+++ ENTRIES SHOWN +++
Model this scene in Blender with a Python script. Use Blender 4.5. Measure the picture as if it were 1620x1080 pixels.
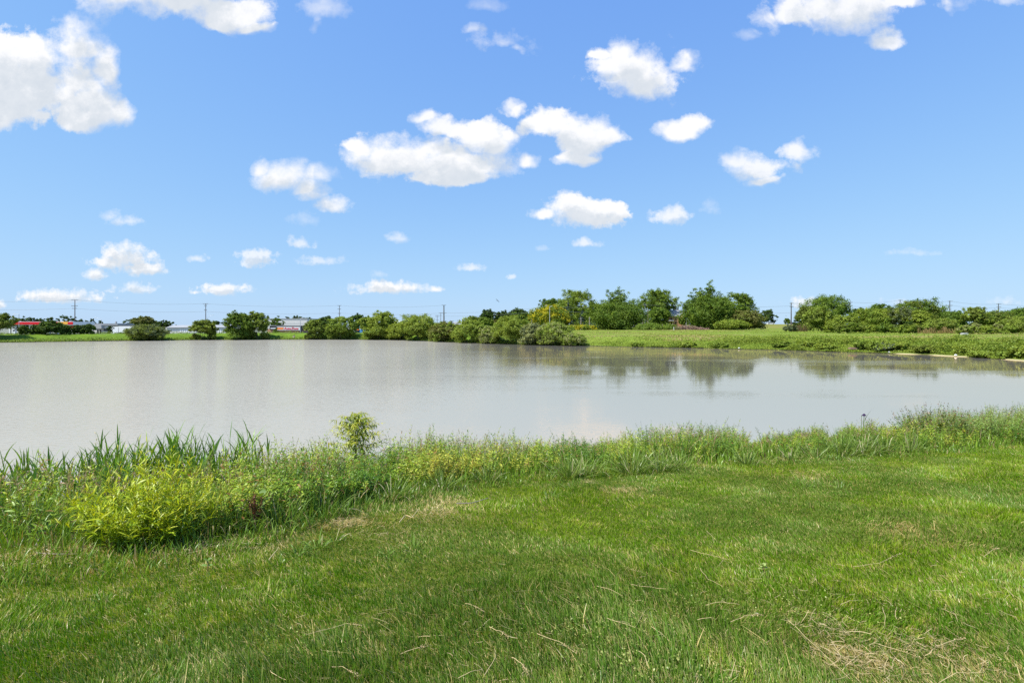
import bpy, bmesh, math, random
import numpy as np

# ------------------------------------------------------------------ clearing, camera, sky, sun, exposure
SC = bpy.context.scene
COL = SC.collection
for o in list(bpy.data.objects):
    bpy.data.objects.remove(o, do_unlink=True)
R = math.radians
EYE, HOR, F = 4.2, 516.5, 810.0          # eye height over the water, horizon row, focal length in px of the 1620 px photo

cam_data = bpy.data.cameras.new('camera')
cam = bpy.data.objects.new('camera', cam_data)
COL.objects.link(cam)
cam.location = (0, 0, EYE)
cam.rotation_euler = (R(90), 0, 0)
cam_data.sensor_width = 36.0
cam_data.lens = 18.0
cam_data.shift_y = -(540 - HOR) / 1620.0
cam_data.clip_start = 0.05
cam_data.clip_end = 20000
SC.camera = cam

SUN_EL, SUN_AZ = 56.0, -118.0            # azimuth from +Y towards +X: the sun stands high, over the left shoulder
EXPOSURE = 0.62
SKY_STRENGTH = 0.13
SUN_STRENGTH = 4.7
SC.view_settings.view_transform = 'Standard'
SC.view_settings.look = 'None'
SC.view_settings.gamma = 1.0
SC.view_settings.use_curve_mapping = False
SC.view_settings.exposure = EXPOSURE
SC.cycles.use_denoising = False
SC.cycles.max_bounces = 6
SC.cycles.diffuse_bounces = 3
SC.cycles.glossy_bounces = 3
SC.cycles.transmission_bounces = 3
SC.cycles.transparent_max_bounces = 4
SC.cycles.caustics_reflective = False
SC.cycles.caustics_refractive = False

sl = bpy.data.lights.new('sun', 'SUN')
sl.energy = SUN_STRENGTH
sl.angle = R(0.5)
sl.color = (1.0, 0.96, 0.89)
sun = bpy.data.objects.new('sun', sl)
COL.objects.link(sun)
sun.rotation_euler = (R(90 - SUN_EL), 0, R(180 - SUN_AZ))


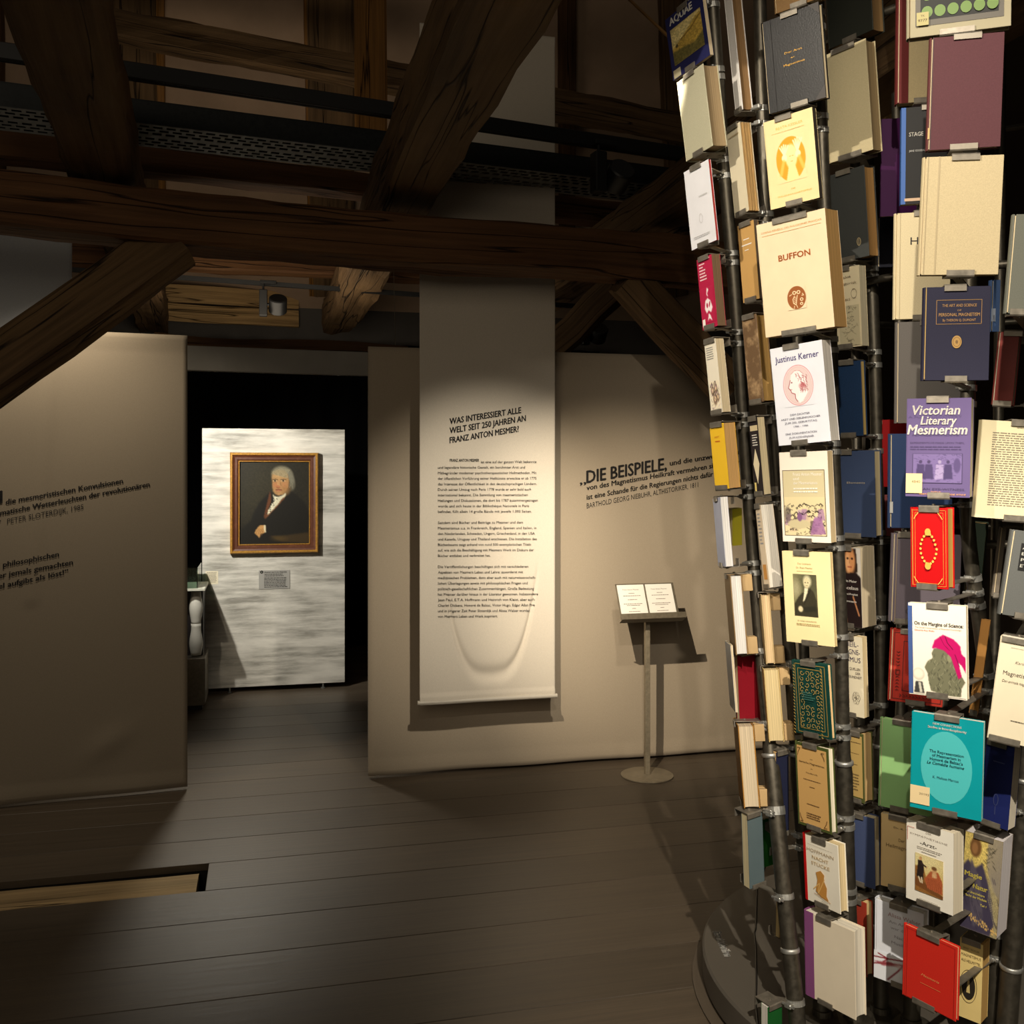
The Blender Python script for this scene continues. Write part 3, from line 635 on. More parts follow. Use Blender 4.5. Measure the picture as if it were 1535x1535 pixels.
+++
■ **WRITTEN TASK**:
Give the data above again in full and unchanged, skipping the pictures.

■ **RESPONSE FOR THIS EXERCISE**:
Model this scene in Blender with a Python script. Use Blender 4.5. Measure the picture as if it were 1620x1080 pixels.
import bpy, bmesh, math, random
import numpy as np

# ------------------------------------------------------------------ clearing, camera, sky, sun, exposure
SC = bpy.context.scene
COL = SC.collection
for o in list(bpy.data.objects):
    bpy.data.objects.remove(o, do_unlink=True)
R = math.radians
EYE, HOR, F = 4.2, 516.5, 810.0          # eye height over the water, horizon row, focal length in px of the 1620 px photo

cam_data = bpy.data.cameras.new('camera')
cam = bpy.data.objects.new('camera', cam_data)
COL.objects.link(cam)
cam.location = (0, 0, EYE)
cam.rotation_euler = (R(90), 0, 0)
cam_data.sensor_width = 36.0
cam_data.lens = 18.0
cam_data.shift_y = -(540 - HOR) / 1620.0
cam_data.clip_start = 0.05
cam_data.clip_end = 20000
SC.camera = cam

SUN_EL, SUN_AZ = 56.0, -118.0            # azimuth from +Y towards +X: the sun stands high, over the left shoulder
EXPOSURE = 0.62
SKY_STRENGTH = 0.13
SUN_STRENGTH = 4.7
SC.view_settings.view_transform = 'Standard'
SC.view_settings.look = 'None'
SC.view_settings.gamma = 1.0
SC.view_settings.use_curve_mapping = False
SC.view_settings.exposure = EXPOSURE
SC.cycles.use_denoising = False
SC.cycles.max_bounces = 6
SC.cycles.diffuse_bounces = 3
SC.cycles.glossy_bounces = 3
SC.cycles.transmission_bounces = 3
SC.cycles.transparent_max_bounces = 4
SC.cycles.caustics_reflective = False
SC.cycles.caustics_refractive = False

sl = bpy.data.lights.new('sun', 'SUN')
sl.energy = SUN_STRENGTH
sl.angle = R(0.5)
sl.color = (1.0, 0.96, 0.89)
sun = bpy.data.objects.new('sun', sl)
COL.objects.link(sun)
sun.rotation_euler = (R(90 - SUN_EL), 0, R(180 - SUN_AZ))


The Blender Python script for this scene continues. Write part 3, from line 635 on. More parts follow. Use Blender 4.5. Measure the picture as if it were 1535x1535 pixels.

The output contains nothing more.